The truth value is inverted so that have_fastchunks will be true
upon startup (since statics are zero-filled), simplifying
initialization checks.
*/
#define FASTCHUNKS_BIT (1U)
#define have_fastchunks(M) (((M)->flags & FASTCHUNKS_BIT) == 0)
#define clear_fastchunks(M) catomic_or(&(M)->flags, FASTCHUNKS_BIT)
#define set_fastchunks(M) catomic_and(&(M)->flags, ~FASTCHUNKS_BIT)
/*
NONCONTIGUOUS_BIT indicates that MORECORE does not return contiguous
regions. Otherwise, contiguity is exploited in merging together,
when possible, results from consecutive MORECORE calls.
The initial value comes from MORECORE_CONTIGUOUS, but is
changed dynamically if mmap is ever used as an sbrk substitute.
*/
#define NONCONTIGUOUS_BIT (2U)
#define contiguous(M) (((M)->flags & NONCONTIGUOUS_BIT) == 0)
#define noncontiguous(M) (((M)->flags & NONCONTIGUOUS_BIT) != 0)
#define set_noncontiguous(M) ((M)->flags |= NONCONTIGUOUS_BIT)
#define set_contiguous(M) ((M)->flags &= ~NONCONTIGUOUS_BIT)

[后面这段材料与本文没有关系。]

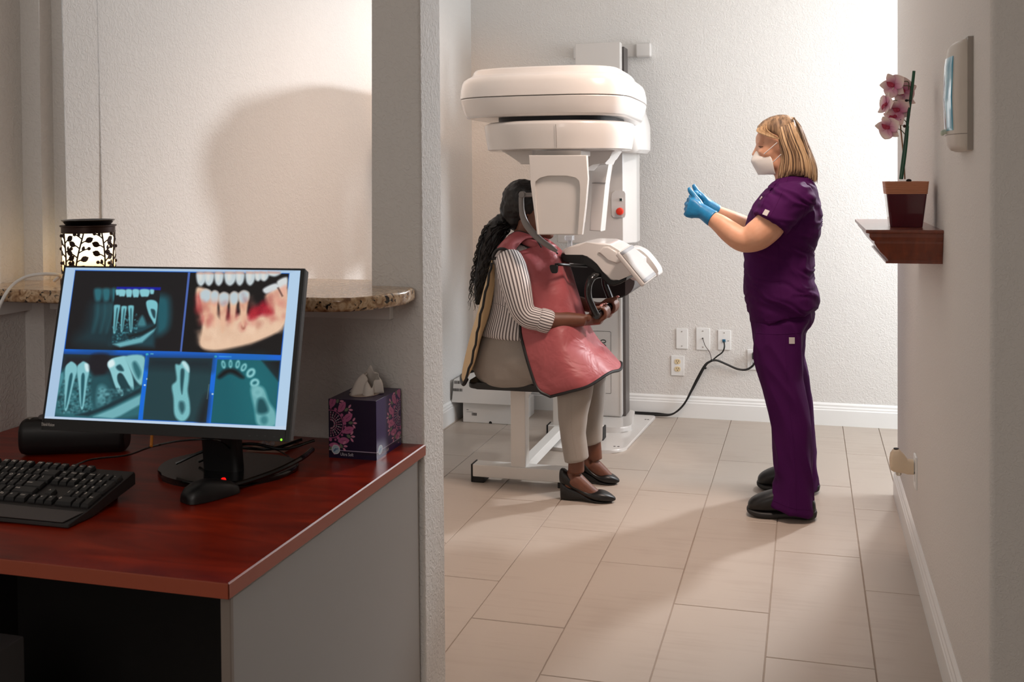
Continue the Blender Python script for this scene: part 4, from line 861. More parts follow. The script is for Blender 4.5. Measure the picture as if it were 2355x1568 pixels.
loft(bm, R_, cap=False); tt = obj('tissue', bm, mat('tissue_white', (240, 232, 224), .8), tb, sub=1, angle=180); tt.modifiers.new('th', 'SOLIDIFY').thickness = .0008
# ---------------------------------------------------------------- wax warmer lamp on the counter
LX, LY, LZ, LR = -1.806, 2.345, 1.1325, .0655
lp = thing('wax_warmer', 'glowing wax warmer lamp with dark vine lattice and black dish on the counter', 'lamp', (LX, LY, LZ))
BRZ = mat('bronze_dark', (52, 34, 28), .4, .6)
GLOW = mat('glow_shade', (250, 220, 160), .6, emit=((255, 226, 160), 1.0)); nt = GLOW.node_tree; b = nt.nodes['Principled BSDF']
tc = nt.nodes.new('ShaderNodeTexCoord'); sp = nt.nodes.new('ShaderNodeSeparateXYZ'); nt.links.new(tc.outputs['Object'], sp.inputs[0]); cr = nt.nodes.new('ShaderNodeValToRGB')
mr = nt.nodes.new('ShaderNodeMapRange'); mr.inputs[1].default_value = 0; mr.inputs[2].default_value = .14; nt.links.new(sp.outputs[2], mr.inputs[0]); nt.links.new(mr.outputs[0], cr.inputs[0])
e = cr.color_ramp.elements; e[0].position = .2; e[1].position = .62; e[0].color = (*lin((255, 190, 90)), 1); e[1].color = (*lin((255, 240, 205)), 1); nt.links.new(cr.outputs[0], b.inputs['Emission Color']); b.inputs['Emission Strength'].default_value = 2.4
bm = B(); lathe(bm, [(LR-.002, LZ+.012), (LR-.002, LZ+.135)], (LX, LY, 0), 48, cap=False); obj('glowing_shade', bm, GLOW, lp)
bm = B(); lathe(bm, [(LR+.004, LZ), (LR+.004, LZ+.012), (LR, LZ+.013)], (LX, LY, 0), 48); obj('foot_ring', bm, BRZ, lp)
bm = B(); lathe(bm, [(LR, LZ+.130), (LR+.0005, LZ+.131), (LR+.0005, LZ+.145), (LR+.004, LZ+.147), (LR+.004, LZ+.150), (LR-.01, LZ+.151)], (LX, LY, 0), 48); obj('top_band', bm, BRZ, lp)
bm = B(); lathe(bm, [(.053, LZ+.150), (.056, LZ+.152), (.0655, LZ+.162), (.066, LZ+.164), (.063, LZ+.163), (.053, LZ+.156), (.016, LZ+.155)], (LX, LY, 0), 48); obj('wax_dish', bm, BLKG, lp)
rr = random.Random(5); bm = B()
def onc(a, z, k=.0008): return Vector((LX+(LR+k)*math.cos(a), LY+(LR+k)*math.sin(a), LZ+z))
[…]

/* ARENA_CORRUPTION_BIT is set if a memory corruption was detected on the
arena. Such an arena is no longer used to allocate chunks. Chunks
allocated in that arena before detecting corruption are not freed. */
#define ARENA_CORRUPTION_BIT (4U)
#define arena_is_corrupt(A) (((A)->flags & ARENA_CORRUPTION_BIT))
#define set_arena_corrupt(A) ((A)->flags |= ARENA_CORRUPTION_BIT)
fastbinsY[NFASTBINS]
存放每个 fast chunk 链表头部的指针
top
指向分配区的 top chunk
last_reminder
最新的 chunk 分割之后剩下的那部分
bins
用于存储 unstored bin,small bins 和 large bins 的 chunk 链表。